In the four months (17 weeks) leading up to the race I ran a total of 335 miles, averaging 20 miles a week (if you round up). My longest run was 30 miles. My monthly breakdown was:

April: 67 miles
May: 84 miles
June: 104 miles
July: 80 miles

This doesn’t tell the whole story, of course. Looking back over my training diary, I’m not sure I could class any of the runs as junk miles. I did a lot of tempo runs a lot of interval training (mostly on a treadmill) and even my 30 mile run averaged out at 6mph which was faster than I planned to do the race at. I also included a lot of circuit sessions and weights sessions that focussed mostly on leg strength. One session, for example, involved 300 (6×50) barbell squats and 300 (6×50) bench step-ups. That ached for a couple of days!

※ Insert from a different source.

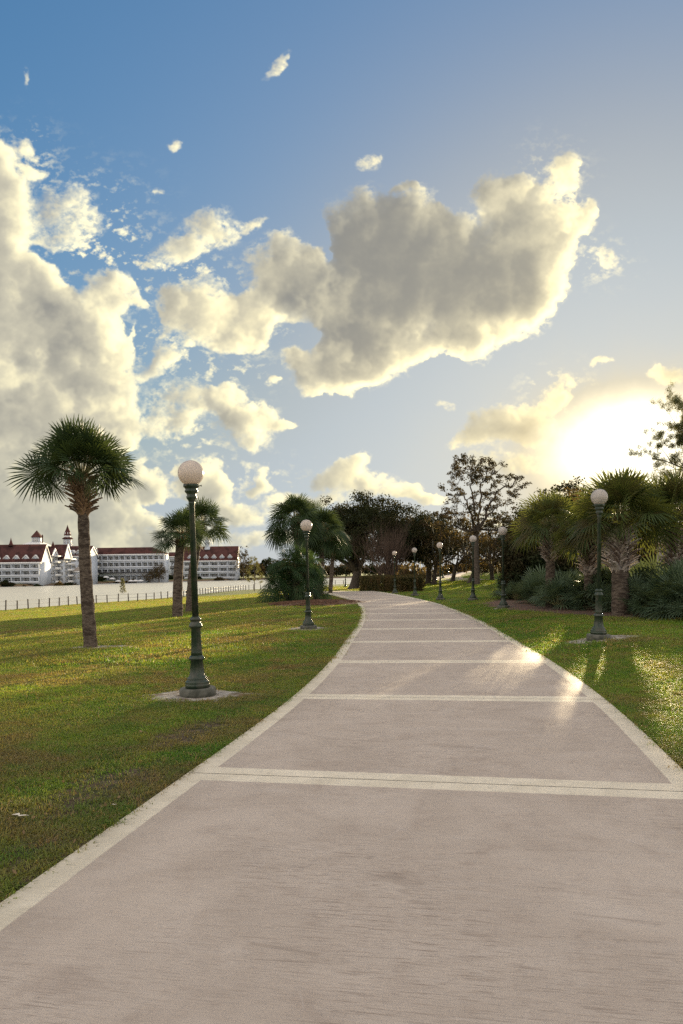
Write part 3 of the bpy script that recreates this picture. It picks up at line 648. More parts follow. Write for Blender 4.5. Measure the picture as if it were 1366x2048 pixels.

The thing is, these numbers are pretty much meaningless and totally irrelevant for anyone other than me. Sure there’s a lot of conventional wisdom that says that the mileage I did wasn’t anywhere near enough to run 26.2 miles let alone 100+ and there are people who swear that if you’re not doing 80 miles a week then you’re never going to finish the Lakeland because you haven’t put enough work in.

But I did finish and I finished in a time of 32 hours and 45 minutes. Could I have finished faster if I’d trained more? I don’t know – but I can tell you with absolute confidence that I would have finished faster if I hadn’t dawdled around at checkpoints or spent 20 minutes dicking around trying to sleep under road bridges or attempted the race without an ITB niggle or changed my socks at Ambleside or a plethora of other little details which would have shaved minutes off my time – all without having to run an extra step in training.

The thing is that the training I did was the training that I needed to do. I did exactly the right amount of training that I needed to do to finish the race. How did I know it was exactly the right amount? Because I believed it was.

If this sounds at all familiar then I’ll have to admit that I’ve based a lot of my approach on the writing of both Matt Fitzgerald (who wrote the books Brain Training for Runners and Run: The Mind-Body Method of Running By Feel) and Stuart Mills. Stuart gave a presentation at one of the reccies last year where he said

What weekly mileage is required in order to achieve your goals, was simply being, the weekly mileage that YOU BELIEVE is necessary. If you believe 30 miles is sufficient, then it is. If you believe that 100 miles is needed, then you need to do 100 miles. It all comes down to what you believe is required.

Even Terry Conway – a man who confesses he has absolutely no idea how many miles he runs each week – hinted at something similar in his post-race review, albeit with a much more spiritual take on it:

There are no facts, figures or charts that will guide one in the right direction. It is a personal journey that one must undertake. There is nothing that I can say that will provide you with the answers. You have to take this journey yourself and discover your bare soul.

It all comes back to that other 90%, to the mental approach, to belief, to having no doubt, to being confident. That was one part of my dream I had last night that prompted me to right this – even though I hadn’t trained and prepared, I told myself to run it anyway because I knew I could do it (well, right up until the point where the purple octopus outside the pub told me I’d be disqualified for not having the right gear!) I’m not running the Lakeland 100 next year but intend to go back in 2014 and aim to beat my time and, preferably, break the 30 hour mark. This year is about building up the belief that I can do it.

Faith may well move mountains but I just need it to get me over them.